Por diez años los nazis jugaron al gato y al ratón con un avejentado Strauss. Sabían que para él la seguridad de su familia era primordial. También necesitaban su música. Goebbels escribió en 1944: “Desafortunadamente todavía lo necesitamos, pero algún día tendremos nuestra propia música y entonces no tendremos más necesidad de ese neurótico decadente.” Otro oficial nazi le dijo a Strauss “cabezas que no son la suya ya han rodado, Herr Doktor Strauss.”

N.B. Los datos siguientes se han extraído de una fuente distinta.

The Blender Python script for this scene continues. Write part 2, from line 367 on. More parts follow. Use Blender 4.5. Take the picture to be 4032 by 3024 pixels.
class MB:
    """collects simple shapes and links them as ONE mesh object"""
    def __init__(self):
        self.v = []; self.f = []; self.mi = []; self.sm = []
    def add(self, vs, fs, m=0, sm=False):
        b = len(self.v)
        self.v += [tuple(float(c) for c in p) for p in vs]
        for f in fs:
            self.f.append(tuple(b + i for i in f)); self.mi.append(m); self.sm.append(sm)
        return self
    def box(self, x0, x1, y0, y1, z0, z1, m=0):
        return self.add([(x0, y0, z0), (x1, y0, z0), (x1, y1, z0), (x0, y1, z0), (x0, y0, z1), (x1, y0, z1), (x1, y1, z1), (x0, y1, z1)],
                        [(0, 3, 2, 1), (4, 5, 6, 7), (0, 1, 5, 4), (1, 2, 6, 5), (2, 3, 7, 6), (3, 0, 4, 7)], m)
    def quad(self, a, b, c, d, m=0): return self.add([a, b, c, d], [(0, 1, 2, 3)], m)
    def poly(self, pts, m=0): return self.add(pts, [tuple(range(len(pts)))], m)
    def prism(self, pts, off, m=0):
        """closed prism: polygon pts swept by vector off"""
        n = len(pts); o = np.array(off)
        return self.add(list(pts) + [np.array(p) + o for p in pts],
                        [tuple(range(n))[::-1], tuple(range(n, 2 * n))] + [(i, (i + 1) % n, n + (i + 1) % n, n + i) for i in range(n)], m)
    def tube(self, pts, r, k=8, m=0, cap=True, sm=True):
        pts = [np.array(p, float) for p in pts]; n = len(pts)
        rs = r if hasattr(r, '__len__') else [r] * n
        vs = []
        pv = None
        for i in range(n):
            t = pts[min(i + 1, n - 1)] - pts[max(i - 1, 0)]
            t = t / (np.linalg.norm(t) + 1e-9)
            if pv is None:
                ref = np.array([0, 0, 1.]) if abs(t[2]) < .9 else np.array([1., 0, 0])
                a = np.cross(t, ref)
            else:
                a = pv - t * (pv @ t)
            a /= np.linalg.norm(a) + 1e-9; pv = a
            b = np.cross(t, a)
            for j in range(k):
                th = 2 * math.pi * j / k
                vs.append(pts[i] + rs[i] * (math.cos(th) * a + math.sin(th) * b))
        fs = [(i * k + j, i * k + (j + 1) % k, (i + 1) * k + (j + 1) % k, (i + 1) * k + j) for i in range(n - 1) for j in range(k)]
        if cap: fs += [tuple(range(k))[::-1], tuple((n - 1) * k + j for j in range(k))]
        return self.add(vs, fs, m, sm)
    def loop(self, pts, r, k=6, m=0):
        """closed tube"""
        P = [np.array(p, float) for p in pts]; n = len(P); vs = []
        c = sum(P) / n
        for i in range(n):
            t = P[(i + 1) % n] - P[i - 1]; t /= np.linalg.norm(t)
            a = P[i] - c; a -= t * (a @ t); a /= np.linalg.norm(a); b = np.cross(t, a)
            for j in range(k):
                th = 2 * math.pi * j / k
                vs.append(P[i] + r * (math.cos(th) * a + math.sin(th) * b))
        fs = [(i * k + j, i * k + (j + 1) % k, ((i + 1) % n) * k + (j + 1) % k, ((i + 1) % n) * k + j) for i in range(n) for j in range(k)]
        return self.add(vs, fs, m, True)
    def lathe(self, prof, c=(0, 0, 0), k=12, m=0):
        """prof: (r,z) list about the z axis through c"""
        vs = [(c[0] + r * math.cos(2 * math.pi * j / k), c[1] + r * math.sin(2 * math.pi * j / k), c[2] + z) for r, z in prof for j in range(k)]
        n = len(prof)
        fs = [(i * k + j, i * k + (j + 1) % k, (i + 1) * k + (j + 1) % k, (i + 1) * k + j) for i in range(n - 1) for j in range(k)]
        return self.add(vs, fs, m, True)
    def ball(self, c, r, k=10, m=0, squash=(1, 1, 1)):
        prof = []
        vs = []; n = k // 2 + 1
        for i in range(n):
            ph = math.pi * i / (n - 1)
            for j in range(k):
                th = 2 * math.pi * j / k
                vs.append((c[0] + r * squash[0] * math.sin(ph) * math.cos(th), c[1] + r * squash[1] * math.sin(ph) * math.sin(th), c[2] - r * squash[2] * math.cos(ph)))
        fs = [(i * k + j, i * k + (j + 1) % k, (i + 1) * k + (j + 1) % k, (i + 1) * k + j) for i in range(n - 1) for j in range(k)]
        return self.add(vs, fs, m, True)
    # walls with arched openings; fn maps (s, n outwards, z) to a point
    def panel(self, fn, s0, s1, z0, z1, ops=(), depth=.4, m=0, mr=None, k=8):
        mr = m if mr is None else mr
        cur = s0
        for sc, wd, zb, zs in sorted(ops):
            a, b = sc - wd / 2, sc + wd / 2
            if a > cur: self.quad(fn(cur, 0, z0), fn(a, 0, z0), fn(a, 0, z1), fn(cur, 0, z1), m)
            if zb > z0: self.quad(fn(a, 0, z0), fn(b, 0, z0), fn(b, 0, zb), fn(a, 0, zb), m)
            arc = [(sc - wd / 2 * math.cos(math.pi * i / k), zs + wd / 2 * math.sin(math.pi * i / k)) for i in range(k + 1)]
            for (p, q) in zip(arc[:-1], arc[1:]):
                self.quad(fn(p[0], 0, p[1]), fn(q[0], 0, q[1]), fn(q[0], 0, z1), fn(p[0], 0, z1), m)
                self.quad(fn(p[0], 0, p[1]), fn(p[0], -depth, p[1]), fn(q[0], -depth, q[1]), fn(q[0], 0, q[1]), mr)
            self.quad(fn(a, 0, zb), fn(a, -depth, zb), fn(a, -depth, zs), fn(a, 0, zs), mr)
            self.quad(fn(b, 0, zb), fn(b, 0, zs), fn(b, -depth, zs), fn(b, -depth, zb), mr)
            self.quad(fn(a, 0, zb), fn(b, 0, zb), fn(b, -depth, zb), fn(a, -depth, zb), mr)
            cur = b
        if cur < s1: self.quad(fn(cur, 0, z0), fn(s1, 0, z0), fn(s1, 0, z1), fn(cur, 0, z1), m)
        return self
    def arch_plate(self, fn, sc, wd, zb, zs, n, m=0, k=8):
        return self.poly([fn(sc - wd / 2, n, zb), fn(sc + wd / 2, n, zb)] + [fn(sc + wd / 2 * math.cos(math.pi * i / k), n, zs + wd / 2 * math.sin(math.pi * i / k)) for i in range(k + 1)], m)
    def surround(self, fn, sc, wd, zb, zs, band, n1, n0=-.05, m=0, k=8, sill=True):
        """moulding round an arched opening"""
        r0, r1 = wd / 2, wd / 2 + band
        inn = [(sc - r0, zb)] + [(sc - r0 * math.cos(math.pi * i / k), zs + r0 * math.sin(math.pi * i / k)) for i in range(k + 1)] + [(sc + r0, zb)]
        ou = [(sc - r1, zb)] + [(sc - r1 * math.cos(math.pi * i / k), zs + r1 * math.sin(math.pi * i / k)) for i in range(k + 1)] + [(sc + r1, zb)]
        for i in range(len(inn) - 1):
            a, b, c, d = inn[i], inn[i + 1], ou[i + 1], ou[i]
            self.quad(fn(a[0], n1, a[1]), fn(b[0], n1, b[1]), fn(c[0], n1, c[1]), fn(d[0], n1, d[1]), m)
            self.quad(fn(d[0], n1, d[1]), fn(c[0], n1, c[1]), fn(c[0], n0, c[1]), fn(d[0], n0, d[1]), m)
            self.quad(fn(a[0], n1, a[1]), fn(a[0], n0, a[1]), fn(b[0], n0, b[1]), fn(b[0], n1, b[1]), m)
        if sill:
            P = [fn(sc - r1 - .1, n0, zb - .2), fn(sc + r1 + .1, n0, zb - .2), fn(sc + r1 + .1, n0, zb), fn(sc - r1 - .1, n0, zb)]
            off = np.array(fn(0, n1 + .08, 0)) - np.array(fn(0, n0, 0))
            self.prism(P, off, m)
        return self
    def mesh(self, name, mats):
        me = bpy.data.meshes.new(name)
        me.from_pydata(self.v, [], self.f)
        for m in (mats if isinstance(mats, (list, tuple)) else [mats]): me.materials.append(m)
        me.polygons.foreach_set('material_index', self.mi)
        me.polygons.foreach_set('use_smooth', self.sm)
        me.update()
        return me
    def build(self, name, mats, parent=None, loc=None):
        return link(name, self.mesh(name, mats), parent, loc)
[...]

A pesar de que Strauss fue exculpado de las acusaciones de complicidad con el régimen, su música sufrió por décadas la misma suerte que la de Wagner: la asociación del compositor con los nazis mancilló su obra. Como resultado esta fue prohibida, ignorada o excoriada. Aunque Wagner sigue siendo verboten, Israel levantó su embargo a Strauss en los años 90. Los públicos ahora mayormente simpatizan con la posición en la que Strauss se encontró: la de un músico pragmático y bien conectado, que ansiaba ayudar a sus allegados judíos mientras se empeñaba en proteger a su nuera y a sus nietos, resguardando también la esperanza de poder usar su influencia para hacer el bien.